En effet, sur les 19 femmes émigrées internes, la majorité d’entre elles (12 sur 19) a fait des transferts financiers de moins de 200.000 FCFA au cours de l’année 2009 et aucun transfert n’a atteint 1.000.000 de FCFA. Dans le même temps, 17 de leurs homologues à l’étranger ont transféré des sommes comprises entre 200.000 et 400.000 FCFA. Nous constatons également que 14 émigrées, sur un total de 70 à l’étranger, ont procédé à des transferts de 1.000.000 FCFA et plus à leur famille de Kayes
Les opinions de la population de Kayes sur la migration féminine
Les opinions des chefs de ménage sont très contrastées sur le phénomène de migration féminine. En effet, la grande majorité des chefs de ménage interrogés (91,9 %) est très favorable à la migration féminine contre 8,1 % d’opinions défavorables. Pour les premiers, la migration féminine est positive, car elle permet de conforter l’économie domestique par les différents transferts opérés (48,8 %), aux filles de trouver un mari ailleurs (39,7 %), de poursuivre leurs études dans des spécialités qui n’existent pas au Mali (5,1 %), d’accéder à de meilleurs soins de santé (4,1 %) ou d’acquérir des compétences professionnelles (2,3 %).
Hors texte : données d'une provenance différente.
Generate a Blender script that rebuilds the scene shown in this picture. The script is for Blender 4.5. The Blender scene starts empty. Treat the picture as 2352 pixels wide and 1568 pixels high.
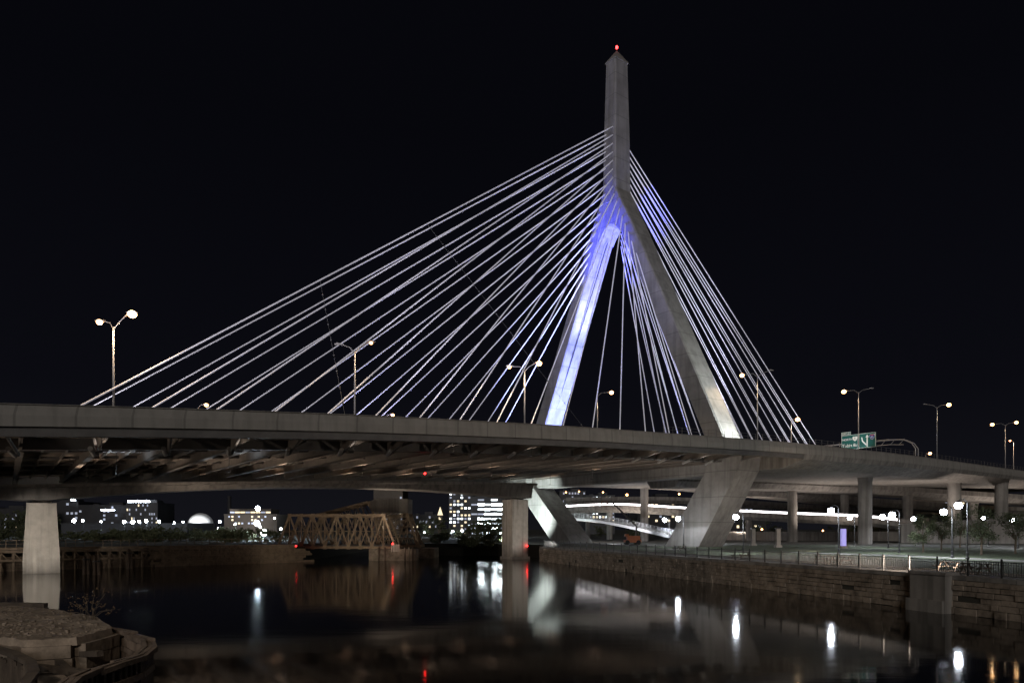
import bpy, bmesh, math, random, mathutils
from mathutils import Vector, Matrix
R = random.Random(7)
scene = bpy.context.scene
scene.view_settings.view_transform='Standard'
scene.view_settings.look='None'
scene.view_settings.exposure=0
COL = scene.collection
F=1568.0; H=6.0; HOR=1215.0
def W(px,py,d): return Vector(((px-1176)/F*d, d, H+(HOR-py)/F*d))
def G(px,d,z=2.7): return Vector(((px-1176)/F*d, d, z))

# ---------------- materials ----------------
def newmat(name):
    m=bpy.data.materials.new(name); m.use_nodes=True
    nt=m.node_tree; b=nt.nodes['Principled BSDF']; return m,nt,b
def noise_mat(name,c1,c2,scale=1.0,rough=.8,bump=.3,bscale=8,joint=None,metal=0,stretch=(1,1,1),jaxis='Z',stain=0.0):
    m,nt,b=newmat(name); N=nt.nodes; L=nt.links
    tc=N.new('ShaderNodeTexCoord'); mp=N.new('ShaderNodeMapping'); mp.inputs['Scale'].default_value=stretch
    L.new(tc.outputs['Object'],mp.inputs['Vector'])
    n1=N.new('ShaderNodeTexNoise'); n1.inputs['Scale'].default_value=scale; n1.inputs['Detail'].default_value=8; n1.inputs['Roughness'].default_value=.65
    L.new(mp.outputs[0],n1.inputs['Vector'])
    cr=N.new('ShaderNodeValToRGB'); cr.color_ramp.elements[0].position=.3; cr.color_ramp.elements[1].position=.7
    cr.color_ramp.elements[0].color=(*c1,1); cr.color_ramp.elements[1].color=(*c2,1)
    L.new(n1.outputs['Fac'],cr.inputs['Fac']); out=cr.outputs['Color']
    if stain>0:
        mp2=N.new('ShaderNodeMapping'); mp2.inputs['Scale'].default_value=(1.2,1.2,.07); L.new(tc.outputs['Object'],mp2.inputs['Vector'])
        n3=N.new('ShaderNodeTexNoise'); n3.inputs['Scale'].default_value=1.0; n3.inputs['Detail'].default_value=5; L.new(mp2.outputs[0],n3.inputs['Vector'])
        c3=N.new('ShaderNodeValToRGB'); c3.color_ramp.elements[0].position=.38; c3.color_ramp.elements[1].position=.55
        v=1-stain; c3.color_ramp.elements[0].color=(v,v,v,1); c3.color_ramp.elements[1].color=(1,1,1,1)
        L.new(n3.outputs['Fac'],c3.inputs['Fac'])
        mx=N.new('ShaderNodeMix'); mx.data_type='RGBA'; mx.blend_type='MULTIPLY'; mx.inputs[0].default_value=1
        L.new(out,mx.inputs[6]); L.new(c3.outputs[0],mx.inputs[7]); out=mx.outputs[2]
    if joint:
        sp=N.new('ShaderNodeSeparateXYZ'); L.new(tc.outputs['Object'],sp.inputs[0])
        md=N.new('ShaderNodeMath'); md.operation='PINGPONG'; md.inputs[1].default_value=joint/2
        L.new(sp.outputs[jaxis],md.inputs[0])
        lt=N.new('ShaderNodeMath'); lt.operation='LESS_THAN'; lt.inputs[1].default_value=.07; L.new(md.outputs[0],lt.inputs[0])
        ml=N.new('ShaderNodeMath'); ml.operation='MULTIPLY'; ml.inputs[1].default_value=.45; L.new(lt.outputs[0],ml.inputs[0])
        mx=N.new('ShaderNodeMix'); mx.data_type='RGBA'; L.new(ml.outputs[0],mx.inputs[0]); L.new(out,mx.inputs[6]); mx.inputs[7].default_value=(c1[0]*.3,c1[1]*.3,c1[2]*.3,1); out=mx.outputs[2]
    L.new(out,b.inputs['Base Color']); b.inputs['Roughness'].default_value=rough; b.inputs['Metallic'].default_value=metal
    if bump>0:
        n2=N.new('ShaderNodeTexNoise'); n2.inputs['Scale'].default_value=bscale; n2.inputs['Detail'].default_value=6
        L.new(tc.outputs['Object'],n2.inputs['Vector'])
        bp=N.new('ShaderNodeBump'); bp.inputs['Strength'].default_value=bump; bp.inputs['Distance'].default_value=.05
        L.new(n2.outputs['Fac'],bp.inputs['Height']); L.new(bp.outputs[0],b.inputs['Normal'])
    return m
def emit(name,c,s):
    m,nt,b=newmat(name); b.inputs['Base Color'].default_value=(*[min(1,x) for x in c],1)
    b.inputs['Emission Color'].default_value=(*c,1); b.inputs['Emission Strength'].default_value=s; return m
M={}
M['concrete']=noise_mat('concrete',(.19,.18,.175),(.29,.28,.27),.35,.85,.3,6,joint=4.6,stain=.2)
M['pale_concrete']=noise_mat('pale_concrete',(.22,.204,.185),(.28,.262,.24),.3,.85,.3,6,joint=3.2,jaxis='X',stain=.15)
M['ramp_concrete']=noise_mat('ramp_concrete',(.17,.155,.14),(.26,.24,.22),.3,.85,.2,4,stain=.35)
M['pillar']=noise_mat('pillar',(.40,.36,.31),(.56,.51,.45),.8,.85,.5,4,stain=.35)
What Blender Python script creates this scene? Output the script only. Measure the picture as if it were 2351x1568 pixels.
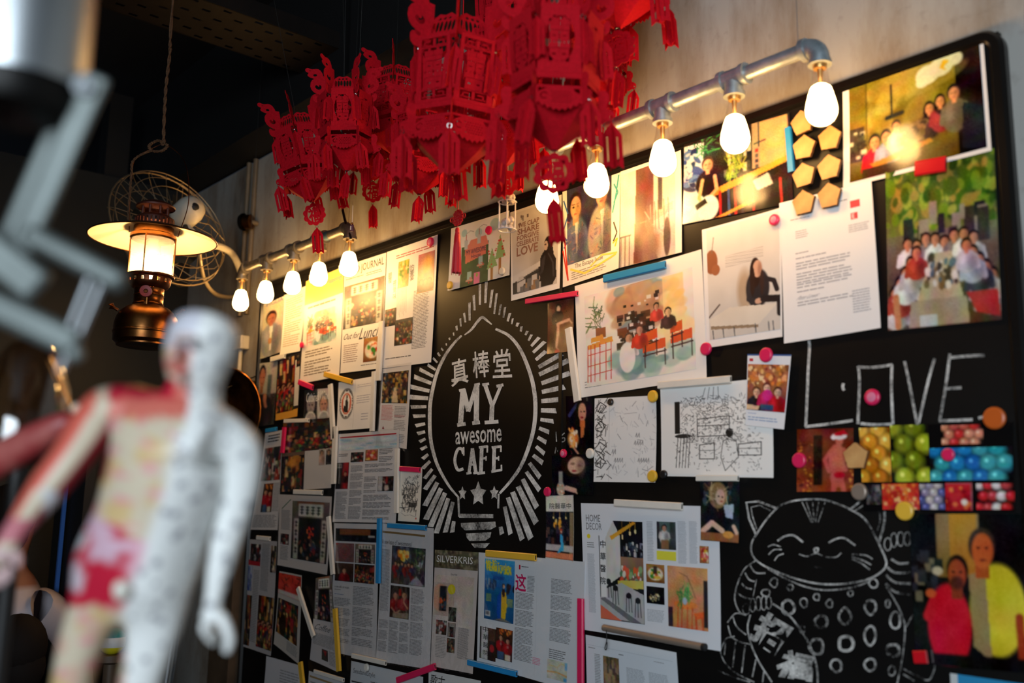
import bpy, bmesh, math, random
import numpy as np
from mathutils import Vector, Matrix, Euler

scene = bpy.context.scene
for _o in list(bpy.data.objects):
    bpy.data.objects.remove(_o)
COL = scene.collection

# ---------------------------------------------------------------- camera
FPX, CXP, CYP = 2286.0, 1175.5, 784.0          # focal length and principal point in photo pixels
PITCH, ALPHA, ROLL = math.radians(9.93), math.radians(40.60), math.radians(0.915)
CAM = np.array([0.0, -1.75, 1.5])
_fw = np.array([-math.cos(ALPHA) * math.cos(PITCH), math.sin(ALPHA) * math.cos(PITCH), math.sin(PITCH)])
_r0 = np.array([math.sin(ALPHA), math.cos(ALPHA), 0.0])
_u0 = np.cross(_r0, _fw)
_rt = math.cos(ROLL) * _r0 + math.sin(ROLL) * _u0
_up = -math.sin(ROLL) * _r0 + math.cos(ROLL) * _u0
cam_data = bpy.data.cameras.new('camera')
cam_data.sensor_width = 36.0
cam_data.lens = 36.0 * FPX / 2351.0
cam_data.clip_start = 0.05
cam_data.dof.use_dof = True
cam_data.dof.focus_distance = 2.72
cam_data.dof.aperture_fstop = 2.2
cam = bpy.data.objects.new('camera', cam_data)
COL.objects.link(cam)
cam.matrix_world = Matrix(((_rt[0], _up[0], -_fw[0], CAM[0]), (_rt[1], _up[1], -_fw[1], CAM[1]),
                           (_rt[2], _up[2], -_fw[2], CAM[2]), (0, 0, 0, 1)))
scene.camera = cam

# ---------------------------------------------------------------- world, daylight, exposure
world = bpy.data.worlds.new('world')
scene.world = world
world.use_nodes = True
_bg = world.node_tree.nodes['Background']
_bg.inputs[0].default_value = (0.55, 0.72, 1.0, 1)
_bg.inputs[1].default_value = 0.045


def area_light(name, loc, target, sx, sy, power, color):
    d = bpy.data.lights.new(name, 'AREA')
    d.shape = 'RECTANGLE'
    d.size, d.size_y, d.energy, d.color = sx, sy, power, color
    o = bpy.data.objects.new(name, d)
    COL.objects.link(o)
    o.location = loc
    o.rotation_euler = (Vector(target) - Vector(loc)).to_track_quat('-Z', 'Y').to_euler()
    return o


# daylight through the open shop front behind the camera
area_light('shopfront_daylight', (1.7, -4.4, 1.9), (-1.9, 0, 1.3), 3.0, 1.8, 175, (0.80, 0.91, 1.0))
scene.view_settings.view_transform = 'Standard'
scene.view_settings.look = 'None'
scene.view_settings.gamma = 1.0
scene.view_settings.use_curve_mapping = False
scene.view_settings.exposure = 0.15
scene.cycles.use_denoising = True
scene.cycles.max_bounces = 8
scene.cycles.transparent_max_bounces = 16
scene.cycles.caustics_reflective = False
scene.cycles.caustics_refractive = False
scene.cycles.sample_clamp_indirect = 4.0

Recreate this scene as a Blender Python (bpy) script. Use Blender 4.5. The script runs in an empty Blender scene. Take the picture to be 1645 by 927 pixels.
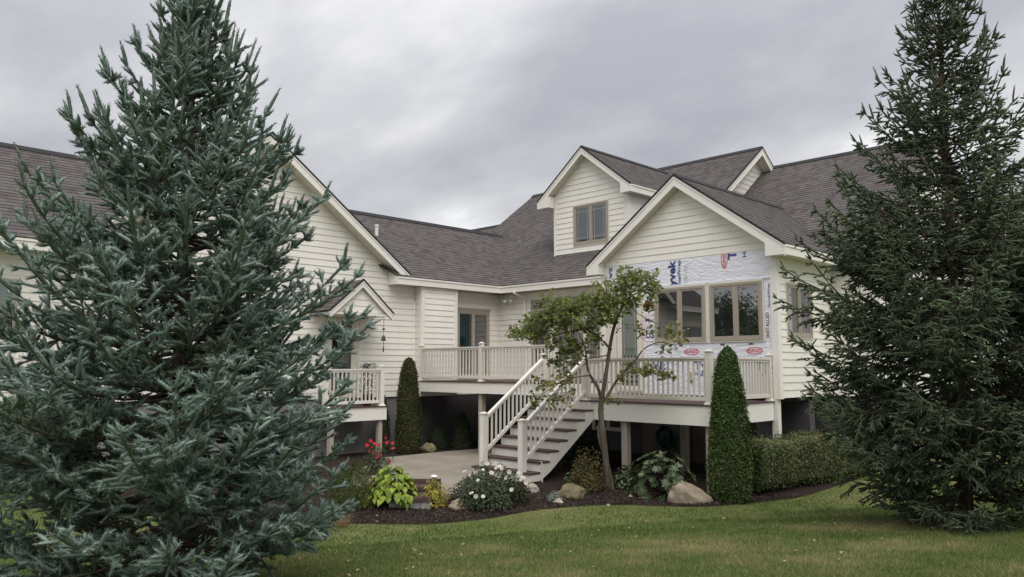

Pour les seconds, la migration féminine est perçue négativement car elle est l’un des vecteurs de la déstructuration sociale : elle conduirait à la perte du potentiel de reproduction de la population de Kayes et accentuerait les disparités économiques entre les ménages avec et sans migrantes. Une dernière raison de cette perception négative des migrations féminines est le déchirement du tissu familial. La mère de l’une des émigrées précise : “Nous, les mères, nous souffrons énormément de l’absence prolongée de nos enfants partis à l’étranger, car l’argent n’est pas un remède à tout. Nous avons aussi besoin de les voir, de les sentir et de les toucher.”